DATA SHOWN:
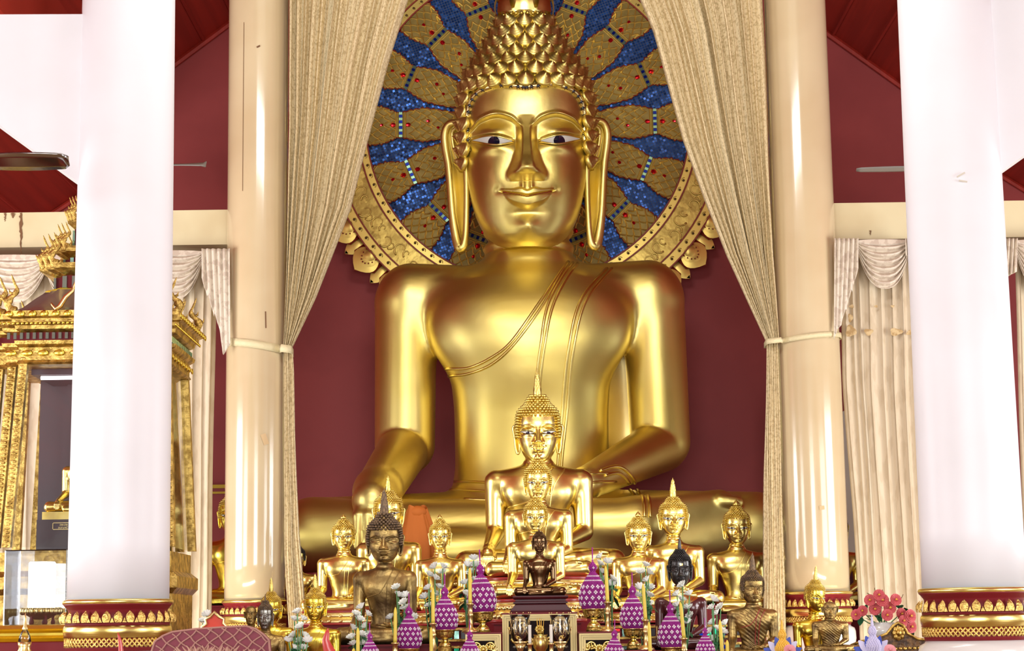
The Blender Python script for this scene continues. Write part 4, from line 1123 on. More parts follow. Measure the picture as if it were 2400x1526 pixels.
---
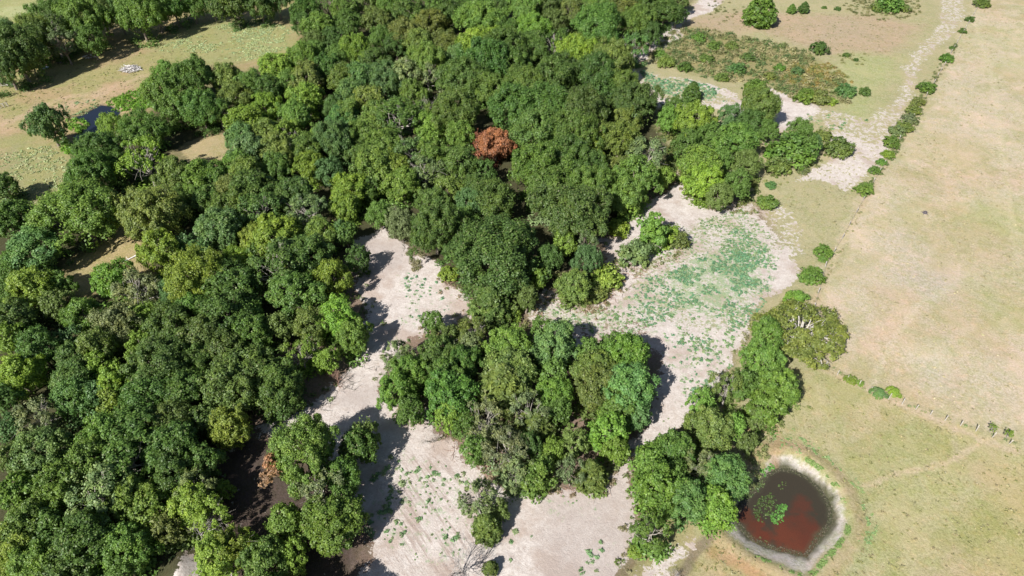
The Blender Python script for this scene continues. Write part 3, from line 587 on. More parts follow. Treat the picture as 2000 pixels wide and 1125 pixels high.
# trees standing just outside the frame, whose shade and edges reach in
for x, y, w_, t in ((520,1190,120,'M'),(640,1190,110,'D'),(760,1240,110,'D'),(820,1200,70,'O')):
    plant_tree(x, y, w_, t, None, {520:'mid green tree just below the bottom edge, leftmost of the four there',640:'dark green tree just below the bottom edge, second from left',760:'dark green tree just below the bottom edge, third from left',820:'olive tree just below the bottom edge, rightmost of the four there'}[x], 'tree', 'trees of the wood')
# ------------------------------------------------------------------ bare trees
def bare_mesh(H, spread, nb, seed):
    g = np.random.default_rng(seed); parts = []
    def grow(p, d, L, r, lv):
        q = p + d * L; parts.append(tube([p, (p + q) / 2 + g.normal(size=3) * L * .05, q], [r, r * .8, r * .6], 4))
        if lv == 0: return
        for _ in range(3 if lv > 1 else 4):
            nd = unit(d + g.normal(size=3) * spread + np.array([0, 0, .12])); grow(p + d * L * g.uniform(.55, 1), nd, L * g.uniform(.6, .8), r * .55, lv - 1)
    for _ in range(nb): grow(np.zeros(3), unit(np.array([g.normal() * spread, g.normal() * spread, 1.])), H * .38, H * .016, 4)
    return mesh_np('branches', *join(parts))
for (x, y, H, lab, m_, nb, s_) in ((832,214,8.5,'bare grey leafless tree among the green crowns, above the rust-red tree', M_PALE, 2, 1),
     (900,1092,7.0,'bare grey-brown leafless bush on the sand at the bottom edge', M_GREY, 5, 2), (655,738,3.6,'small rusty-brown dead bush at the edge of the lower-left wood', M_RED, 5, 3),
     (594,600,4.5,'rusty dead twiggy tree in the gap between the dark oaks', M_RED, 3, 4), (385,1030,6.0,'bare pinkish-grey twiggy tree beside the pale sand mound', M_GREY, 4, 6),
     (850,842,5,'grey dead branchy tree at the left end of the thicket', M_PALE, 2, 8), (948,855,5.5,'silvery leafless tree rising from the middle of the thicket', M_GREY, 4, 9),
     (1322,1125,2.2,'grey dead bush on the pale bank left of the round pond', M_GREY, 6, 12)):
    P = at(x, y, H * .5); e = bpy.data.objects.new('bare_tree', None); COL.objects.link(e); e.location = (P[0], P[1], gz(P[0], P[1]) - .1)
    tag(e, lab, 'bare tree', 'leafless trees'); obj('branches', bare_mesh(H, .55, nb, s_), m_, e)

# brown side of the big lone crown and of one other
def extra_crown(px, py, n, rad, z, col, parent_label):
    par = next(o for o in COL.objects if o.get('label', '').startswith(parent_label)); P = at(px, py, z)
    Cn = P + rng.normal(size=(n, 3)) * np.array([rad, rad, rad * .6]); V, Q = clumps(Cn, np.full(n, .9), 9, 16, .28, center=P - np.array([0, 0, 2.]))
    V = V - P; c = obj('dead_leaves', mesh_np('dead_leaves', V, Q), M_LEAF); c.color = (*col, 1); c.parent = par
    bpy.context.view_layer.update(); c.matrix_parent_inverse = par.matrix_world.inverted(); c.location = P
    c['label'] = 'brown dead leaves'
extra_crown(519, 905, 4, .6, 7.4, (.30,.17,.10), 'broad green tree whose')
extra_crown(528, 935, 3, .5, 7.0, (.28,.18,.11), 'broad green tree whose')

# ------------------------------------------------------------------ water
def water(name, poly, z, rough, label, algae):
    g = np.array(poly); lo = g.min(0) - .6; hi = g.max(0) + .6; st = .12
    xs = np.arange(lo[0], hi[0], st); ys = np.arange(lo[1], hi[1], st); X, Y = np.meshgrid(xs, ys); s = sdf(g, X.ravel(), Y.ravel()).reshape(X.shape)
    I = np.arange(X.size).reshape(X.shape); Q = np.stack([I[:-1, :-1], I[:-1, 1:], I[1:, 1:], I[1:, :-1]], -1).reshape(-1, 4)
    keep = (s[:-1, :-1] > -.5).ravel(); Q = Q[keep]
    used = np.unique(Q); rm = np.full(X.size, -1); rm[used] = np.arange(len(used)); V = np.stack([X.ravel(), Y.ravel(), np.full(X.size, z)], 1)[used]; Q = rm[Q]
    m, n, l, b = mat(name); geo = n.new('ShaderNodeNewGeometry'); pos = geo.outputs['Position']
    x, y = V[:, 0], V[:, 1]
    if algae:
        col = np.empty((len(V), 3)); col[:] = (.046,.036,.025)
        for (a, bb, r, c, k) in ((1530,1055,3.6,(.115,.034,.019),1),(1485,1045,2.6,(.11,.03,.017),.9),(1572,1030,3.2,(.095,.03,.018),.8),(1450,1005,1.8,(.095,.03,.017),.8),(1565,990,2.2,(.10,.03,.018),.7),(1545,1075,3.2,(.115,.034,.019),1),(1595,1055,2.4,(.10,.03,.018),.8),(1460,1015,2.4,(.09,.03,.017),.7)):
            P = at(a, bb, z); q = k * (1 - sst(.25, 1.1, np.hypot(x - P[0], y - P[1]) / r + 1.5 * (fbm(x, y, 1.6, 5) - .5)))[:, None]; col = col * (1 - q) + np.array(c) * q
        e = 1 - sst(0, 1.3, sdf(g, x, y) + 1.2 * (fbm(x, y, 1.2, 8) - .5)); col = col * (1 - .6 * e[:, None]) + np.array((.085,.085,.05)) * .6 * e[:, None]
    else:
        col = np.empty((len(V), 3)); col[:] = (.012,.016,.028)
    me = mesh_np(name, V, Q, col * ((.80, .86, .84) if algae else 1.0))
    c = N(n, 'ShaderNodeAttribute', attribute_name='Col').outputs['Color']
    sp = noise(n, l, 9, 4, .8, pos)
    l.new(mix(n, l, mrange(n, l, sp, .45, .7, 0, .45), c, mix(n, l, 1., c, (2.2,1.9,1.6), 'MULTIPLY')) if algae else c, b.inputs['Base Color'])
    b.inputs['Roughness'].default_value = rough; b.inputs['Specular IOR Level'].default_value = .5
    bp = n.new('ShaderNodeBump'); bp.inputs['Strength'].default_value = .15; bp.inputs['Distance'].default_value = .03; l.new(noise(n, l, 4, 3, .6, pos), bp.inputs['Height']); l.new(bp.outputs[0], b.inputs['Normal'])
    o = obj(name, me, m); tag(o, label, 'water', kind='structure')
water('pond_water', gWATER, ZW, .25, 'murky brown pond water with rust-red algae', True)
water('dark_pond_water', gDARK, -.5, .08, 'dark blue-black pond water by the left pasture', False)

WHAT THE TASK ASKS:
Only lines that contain the word "this" are wanted; copy each of them.

EXERCISE SOLUTION:
The Blender Python script for this scene continues. Write part 4, from line 1123 on. More parts follow. Measure the picture as if it were 2400x1526 pixels.
The Blender Python script for this scene continues. Write part 3, from line 587 on. More parts follow. Treat the picture as 2000 pixels wide and 1125 pixels high.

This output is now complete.